Earlier this month, the government confirmed that homes left empty for more than a year would be charged double council tax from 1 April 2024.

But the SMF report argued that taxing these properties as little as 1% of their value could provide up to £4.5bn revenue for the Treasury, depending on how the levy was designed. Both Australia and Canada tax their respective vacant homes as much as 3% depending on their location.

Researchers also found that UK charges on homeowners who do not have a citizenship or residency are “modest” – at 2% – compared with other Anglophone nations.

In 2021, there were an estimated 181,000 properties in England and Wales owned by individuals with a correspondence address outside the UK, having increased by about 10,500 per year since 2010, the report said, with another 20,000 in Scotland.

Labour is said to be considering increasing the 2% rate, should it take power in the upcoming general election.

In parts of Australia, excise taxes on non-residents can go as high as 25%, while in Canada the figure can reach 15%. The SMF said that based on current transactions, a 25% tax on foreign buyers’ purchases could raise £855m each year.

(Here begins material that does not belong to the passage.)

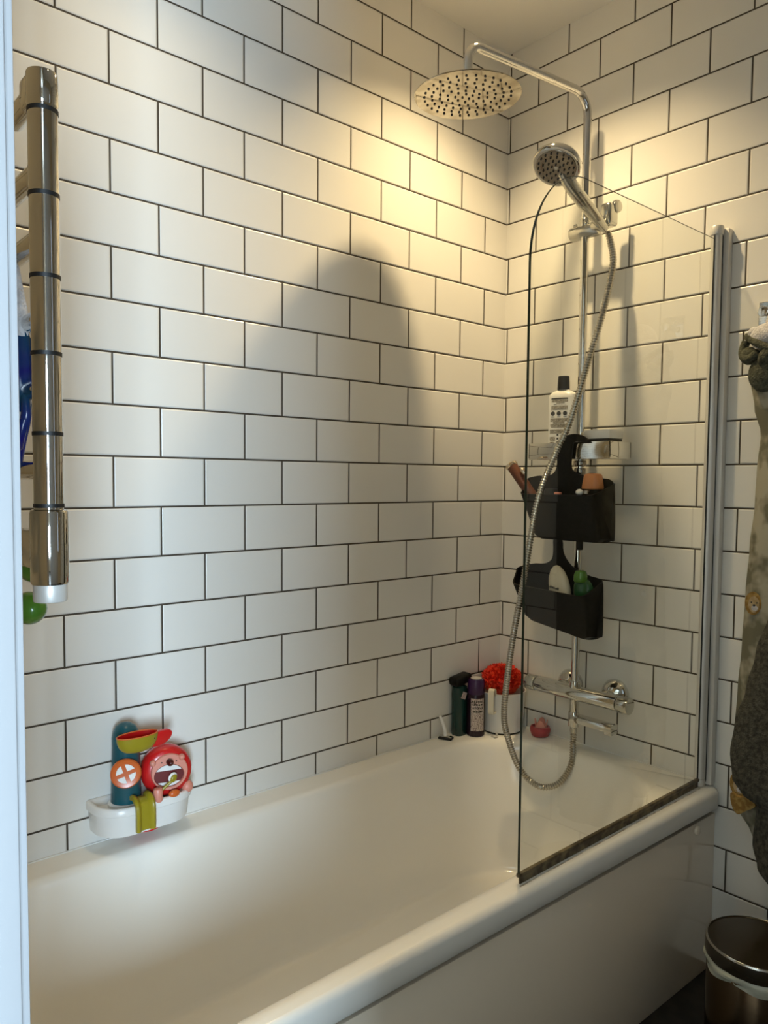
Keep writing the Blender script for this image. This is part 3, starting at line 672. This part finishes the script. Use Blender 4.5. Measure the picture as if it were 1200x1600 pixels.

Australia and Canada also fully tax gains made from the sale of a property if it is sold within a year of the purchase, essentially denying sellers the benefit of capital gains tax exemptions.

This tax is meant to discourage ‘house flipping’, and if the UK implements it, it would apply to 2.3% of home sales. At current levels, a 50% tax on the profits from house flipping in the UK would raise £550m per year.

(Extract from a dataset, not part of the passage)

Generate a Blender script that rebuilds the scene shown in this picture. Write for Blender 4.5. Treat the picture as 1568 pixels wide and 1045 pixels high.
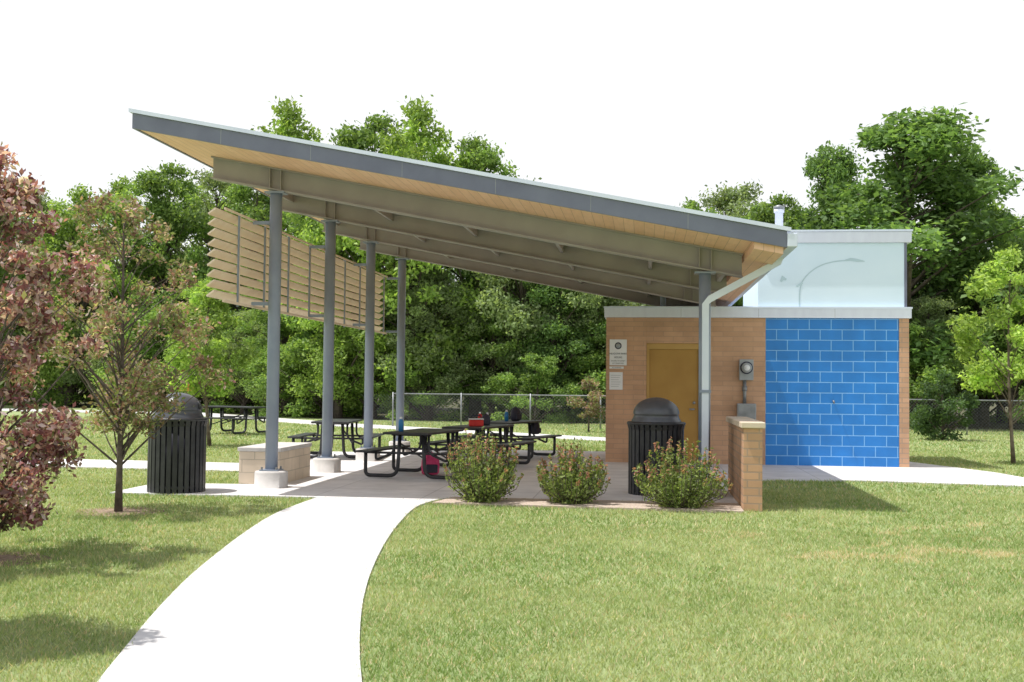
import bpy, bmesh, math, random
import numpy as np
from mathutils import Vector, Matrix
random.seed(7); RNG=np.random.default_rng(7)
S=bpy.context.scene
for o in list(bpy.data.objects): bpy.data.objects.remove(o)
# ---------------------------------------------------------------- materials
def new_mat(name):
    m=bpy.data.materials.new(name); m.use_nodes=True
    nt=m.node_tree; b=nt.nodes["Principled BSDF"]; return m,nt,b
def L(nt,a,b): nt.links.new(a,b)
def noisy(name,c1,c2,scale=3.0,rough=.7,metal=0,bump=0.0,bscale=60,detail=6,spec=.3,streak=0):
    m,nt,b=new_mat(name)
    tc=nt.nodes.new("ShaderNodeTexCoord"); n=nt.nodes.new("ShaderNodeTexNoise")
    n.inputs["Scale"].default_value=scale; n.inputs["Detail"].default_value=detail
    r=nt.nodes.new("ShaderNodeValToRGB"); r.color_ramp.elements[0].position=.3; r.color_ramp.elements[1].position=.7
    r.color_ramp.elements[0].color=(*c1,1); r.color_ramp.elements[1].color=(*c2,1)
    if streak:
        mp=nt.nodes.new("ShaderNodeMapping"); mp.inputs["Scale"].default_value=(streak,streak,1); L(nt,tc.outputs["Object"],mp.inputs[0]); L(nt,mp.outputs[0],n.inputs["Vector"])
    else: L(nt,tc.outputs["Object"],n.inputs["Vector"])
    L(nt,n.outputs["Fac"],r.inputs["Fac"]); L(nt,r.outputs["Color"],b.inputs["Base Color"])
    b.inputs["Roughness"].default_value=rough; b.inputs["Metallic"].default_value=metal
    b.inputs["Specular IOR Level"].default_value=spec
    if bump>0:
        n2=nt.nodes.new("ShaderNodeTexNoise"); n2.inputs["Scale"].default_value=bscale; n2.inputs["Detail"].default_value=5
        bp=nt.nodes.new("ShaderNodeBump"); bp.inputs["Strength"].default_value=bump; bp.inputs["Distance"].default_value=.01
        L(nt,tc.outputs["Object"],n2.inputs["Vector"]); L(nt,n2.outputs["Fac"],bp.inputs["Height"]); L(nt,bp.outputs["Normal"],b.inputs["Normal"])
    return m
def brickmat(name,c1,c2,mortar,w,h,ms,rough=.8,horizontal=False,bump=.4,offset=.5):
    m,nt,b=new_mat(name)
    tc=nt.nodes.new("ShaderNodeTexCoord"); sx=nt.nodes.new("ShaderNodeSeparateXYZ"); cb=nt.nodes.new("ShaderNodeCombineXYZ")
    L(nt,tc.outputs["Object"],sx.inputs[0])
    if horizontal:
        L(nt,sx.outputs["X"],cb.inputs["X"]); L(nt,sx.outputs["Y"],cb.inputs["Y"])
    else:
        ad=nt.nodes.new("ShaderNodeMath"); ad.operation='ADD'; L(nt,sx.outputs["X"],ad.inputs[0]); L(nt,sx.outputs["Y"],ad.inputs[1])
        L(nt,ad.outputs[0],cb.inputs["X"]); L(nt,sx.outputs["Z"],cb.inputs["Y"])
    br=nt.nodes.new("ShaderNodeTexBrick"); br.offset=offset
    br.inputs["Scale"].default_value=1; br.inputs["Brick Width"].default_value=w; br.inputs["Row Height"].default_value=h
    br.inputs["Mortar Size"].default_value=ms; br.inputs["Mortar Smooth"].default_value=.1; br.inputs["Bias"].default_value=0
    br.inputs["Color1"].default_value=(*c1,1); br.inputs["Color2"].default_value=(*c2,1); br.inputs["Mortar"].default_value=(*mortar,1)
    L(nt,cb.outputs[0],br.inputs["Vector"])
    n=nt.nodes.new("ShaderNodeTexNoise"); n.inputs["Scale"].default_value=2.2; n.inputs["Detail"].default_value=8; L(nt,tc.outputs["Object"],n.inputs["Vector"])
    mr=nt.nodes.new("ShaderNodeMapRange"); mr.inputs["From Min"].default_value=.3; mr.inputs["From Max"].default_value=.7; mr.inputs["To Min"].default_value=.86; mr.inputs["To Max"].default_value=1.1
    L(nt,n.outputs["Fac"],mr.inputs["Value"])
    mx=nt.nodes.new("ShaderNodeVectorMath"); mx.operation='SCALE'; L(nt,br.outputs["Color"],mx.inputs[0]); L(nt,mr.outputs[0],mx.inputs["Scale"])
    L(nt,mx.outputs[0],b.inputs["Base Color"]); b.inputs["Roughness"].default_value=rough
    n2=nt.nodes.new("ShaderNodeTexNoise"); n2.inputs["Scale"].default_value=70; L(nt,tc.outputs["Object"],n2.inputs["Vector"])
    s2=nt.nodes.new("ShaderNodeMath"); s2.operation='MULTIPLY_ADD'; s2.inputs[1].default_value=.25; L(nt,n2.outputs["Fac"],s2.inputs[0])
    inv=nt.nodes.new("ShaderNodeMath"); inv.operation='SUBTRACT'; inv.inputs[0].default_value=1; L(nt,br.outputs["Fac"],inv.inputs[1]); L(nt,inv.outputs[0],s2.inputs[2])
    bp=nt.nodes.new("ShaderNodeBump"); bp.inputs["Strength"].default_value=bump; bp.inputs["Distance"].default_value=.01
    L(nt,s2.outputs[0],bp.inputs["Height"]); L(nt,bp.outputs["Normal"],b.inputs["Normal"])
    return m
def leafmat(name,trans=.35,rough=.55):
    m,nt,b=new_mat(name)
    at=nt.nodes.new("ShaderNodeAttribute"); at.attribute_name="Col"
    L(nt,at.outputs["Color"],b.inputs["Base Color"]); b.inputs["Roughness"].default_value=rough; b.inputs["Specular IOR Level"].default_value=.3
    t=nt.nodes.new("ShaderNodeBsdfTranslucent"); mx=nt.nodes.new("ShaderNodeMixShader"); mx.inputs[0].default_value=trans
    g=nt.nodes.new("ShaderNodeVectorMath"); g.operation='MULTIPLY'; g.inputs[1].default_value=(1.6,1.6,.8); L(nt,at.outputs["Color"],g.inputs[0])
    L(nt,g.outputs[0],t.inputs["Color"]); L(nt,b.outputs[0],mx.inputs[1]); L(nt,t.outputs[0],mx.inputs[2])
    L(nt,mx.outputs[0],nt.nodes["Material Output"].inputs["Surface"]); return m
M_leaf=leafmat("leaf",.42); M_grassblade=leafmat("grass_blade",.3,.7)
M_bark=noisy("bark",(.10,.075,.055),(.22,.18,.14),9,.9,bump=.6,bscale=30)
M_barkdark=noisy("bark_dark",(.06,.05,.04),(.15,.12,.10),9,.9,bump=.6,bscale=30)
M_conc=noisy("concrete",(.56,.545,.53),(.66,.65,.63),1.2,.85,bump=.25,bscale=120)
M_slab=brickmat("slab_concrete",(.66,.645,.64),(.70,.685,.68),(.50,.485,.475),1.5,1.5,.010,.85,True,.2,0)
M_plinth=noisy("plinth_concrete",(.50,.48,.46),(.64,.62,.60),5,.85,bump=.3)
M_brick=brickmat("tan_brick",(.58,.35,.215),(.52,.31,.185),(.45,.29,.19),.40,.10,.007)
M_brick2=brickmat("orange_brick",(.60,.36,.22),(.50,.30,.18),(.40,.28,.2),.30,.10,.010)
M_cream=brickmat("cream_block",(.70,.59,.46),(.64,.54,.42),(.48,.41,.32),.40,.2,.008)
M_blue=brickmat("blue_painted_block",(.011,.195,.58),(.016,.215,.63),(.22,.50,.85),.43,.2115,.008,.4,bump=.5)
M_lblue=noisy("light_blue_panel",(.66,.80,.90),(.72,.85,.94),1.2,.6)
M_mural=noisy("mural_line",(.46,.60,.66),(.50,.65,.70),3,.7)
M_trim=noisy("trim_white",(.68,.71,.81),(.74,.78,.87),2,.5,streak=4)
M_fascia=noisy("fascia_bluegrey",(.15,.16,.22),(.19,.205,.27),2.5,.45)
M_metal=noisy("roof_metal",(.60,.66,.78),(.70,.76,.86),2,.4,.1)
M_steel=noisy("painted_steel",(.23,.27,.35),(.28,.325,.40),3,.4)
M_beam=noisy("beam_paint",(.31,.285,.285),(.37,.345,.34),2,.55)
M_black=noisy("black_coating",(.014,.015,.018),(.035,.036,.04),8,.42,spec=.5)
M_dome=noisy("dome_plastic",(.05,.055,.065),(.08,.085,.10),4,.35,spec=.6)
M_door=noisy("door_amber",(.38,.21,.05),(.44,.26,.065),2,.45)
M_doorf=noisy("door_frame",(.46,.29,.09),(.52,.33,.11),2,.5)
M_white=noisy("sign_white",(.75,.76,.77),(.8,.8,.82),3,.5)
M_ink=noisy("sign_ink",(.03,.03,.05),(.05,.05,.07),3,.6)
M_grey=noisy("utility_grey",(.30,.32,.33),(.38,.40,.41),5,.5)
M_galv=noisy("galvanised",(.20,.21,.22),(.32,.33,.34),6,.45,.5)
M_louver=noisy("louver_wood",(.80,.63,.50),(.86,.72,.58),6,.65)
M_mulch=noisy("mulch",(.18,.12,.085),(.40,.31,.22),26,.95,bump=1,bscale=50)
M_gravel=noisy("bed_gravel",(.36,.28,.22),(.64,.54,.46),40,.95,bump=1,bscale=60)
M_pink=noisy("pink_fabric",(.65,.05,.16),(.75,.10,.24),9,.8); M_red=noisy("red_fabric",(.55,.03,.03),(.65,.06,.05),9,.8)
M_bluep=noisy("blue_plastic",(.03,.18,.42),(.05,.24,.5),9,.35); M_wht=noisy("white_plastic",(.7,.7,.7),(.78,.78,.78),9,.4)
M_orange=noisy("birdhouse_wood",(.55,.22,.06),(.62,.28,.09),9,.7)
m,nt,b=new_mat("soffit_wood"); tc=nt.nodes.new("ShaderNodeTexCoord")
mp=nt.nodes.new("ShaderNodeMapping"); mp.inputs["Scale"].default_value=(7,.8,1); L(nt,tc.outputs["Object"],mp.inputs[0])
br=nt.nodes.new("ShaderNodeTexBrick"); br.inputs["Scale"].default_value=1; br.inputs["Brick Width"].default_value=2.4; br.inputs["Row Height"].default_value=.14
br.inputs["Mortar Size"].default_value=.003; br.inputs["Color1"].default_value=(.88,.57,.40,1); br.inputs["Color2"].default_value=(.82,.51,.34,1); br.inputs["Mortar"].default_value=(.46,.27,.17,1)
sx=nt.nodes.new("ShaderNodeSeparateXYZ"); cb=nt.nodes.new("ShaderNodeCombineXYZ"); L(nt,tc.outputs["Object"],sx.inputs[0]); L(nt,sx.outputs["Y"],cb.inputs["X"]); L(nt,sx.outputs["X"],cb.inputs["Y"]); L(nt,cb.outputs[0],br.inputs["Vector"])
n=nt.nodes.new("ShaderNodeTexNoise"); n.inputs["Scale"].default_value=3; n.inputs["Detail"].default_value=6; L(nt,mp.outputs[0],n.inputs["Vector"])
mr=nt.nodes.new("ShaderNodeMapRange"); mr.inputs["To Min"].default_value=.82; mr.inputs["To Max"].default_value=1.1; L(nt,n.outputs["Fac"],mr.inputs[0])
vs=nt.nodes.new("ShaderNodeVectorMath"); vs.operation='SCALE'; L(nt,br.outputs["Color"],vs.inputs[0]); L(nt,mr.outputs[0],vs.inputs["Scale"]); L(nt,vs.outputs[0],b.inputs["Base Color"])
b.inputs["Roughness"].default_value=.6; M_wood=m
m,nt,b=new_mat("lawn"); tc=nt.nodes.new("ShaderNodeTexCoord")
def noise(sc,det=6,r=.55):
    n=nt.nodes.new("ShaderNodeTexNoise"); n.inputs["Scale"].default_value=sc; n.inputs["Detail"].default_value=det; n.inputs["Roughness"].default_value=r; L(nt,tc.outputs["Object"],n.inputs["Vector"]); return n
def ramp(n,p0,c0,p1,c1):
    r=nt.nodes.new("ShaderNodeValToRGB"); e=r.color_ramp.elements; e[0].position=p0;e[1].position=p1;e[0].color=(*c0,1);e[1].color=(*c1,1); L(nt,n.outputs["Fac"],r.inputs["Fac"]); return r
r1=ramp(noise(.5),.35,(.25,.33,.13),.7,(.37,.42,.21)); r2=ramp(noise(22,8,.7),.3,(.18,.255,.085),.72,(.45,.49,.27))
mx=nt.nodes.new("ShaderNodeMix"); mx.data_type='RGBA'; mx.inputs[0].default_value=.5; L(nt,r1.outputs[0],mx.inputs[6]); L(nt,r2.outputs[0],mx.inputs[7])
r3=ramp(noise(.33,4),.60,(0,0,0),.78,(.6,.6,.6)); mx2=nt.nodes.new("ShaderNodeMix"); mx2.data_type='RGBA'; L(nt,r3.outputs[0],mx2.inputs[0]); L(nt,mx.outputs[2],mx2.inputs[6]); mx2.inputs[7].default_value=(.50,.47,.28,1)
L(nt,mx2.outputs[2],b.inputs["Base Color"]); b.inputs["Roughness"].default_value=.9; b.inputs["Specular IOR Level"].default_value=.1
nb=noise(45,8,.7); bp=nt.nodes.new("ShaderNodeBump"); bp.inputs["Strength"].default_value=.6; bp.inputs["Distance"].default_value=.03; L(nt,nb.outputs["Fac"],bp.inputs["Height"]); L(nt,bp.outputs[0],b.inputs["Normal"]); M_lawn=m
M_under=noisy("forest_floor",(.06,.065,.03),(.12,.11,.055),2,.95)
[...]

The SMF believes one potential use for the extra revenue generated by taxing empty homes, foreign buyers and people who flip homes could be to fund council tax rebates for private sector renters. The study found there are no other countries in the English-speaking world that charge a comparable tax on households that do not own property. 

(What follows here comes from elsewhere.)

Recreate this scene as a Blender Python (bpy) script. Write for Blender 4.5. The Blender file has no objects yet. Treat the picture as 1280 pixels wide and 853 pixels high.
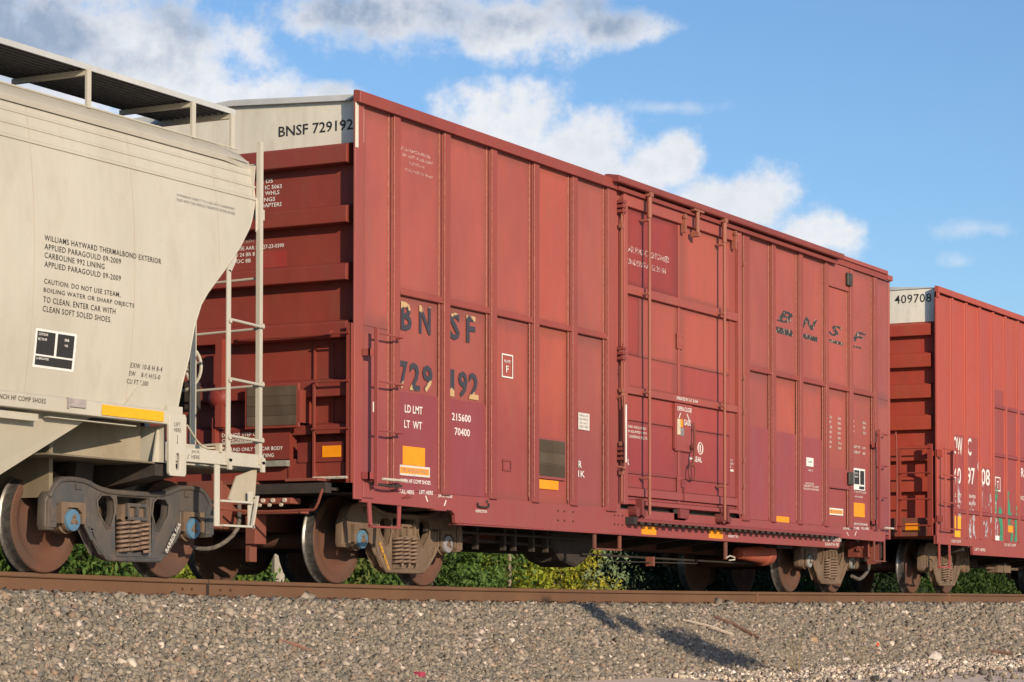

“At a time when the country is desperate for homes and the government desperate for money, we should be using these as sources of revenue, rather than letting them sit idle,” said Gideon Salutin, a senior researched at SMF and author of the report.

“The billions in revenue these taxes could generate should be used to help those losing out in the housing market.”

The report suggested that local authorities could divert 50% of council tax paid by renters into a personal savings account, which would function similarly to a Help to Buy ISA in creating a government-protected savings pot.

Among a list of other recommendations, the report argued that banks should be required to issue fixed-rate mortgages over 10, 15 or 30 years to reduce households’ exposure to fluctuating interest rates.

In addition, stamp duty should be abolished to encourage homeowners to downsize, with the resulting loss of revenue offset by decreasing capital gains tax exemptions for secondary properties.

Inside Housing has approached the Department for Levelling Up, Housing and Communities for comment.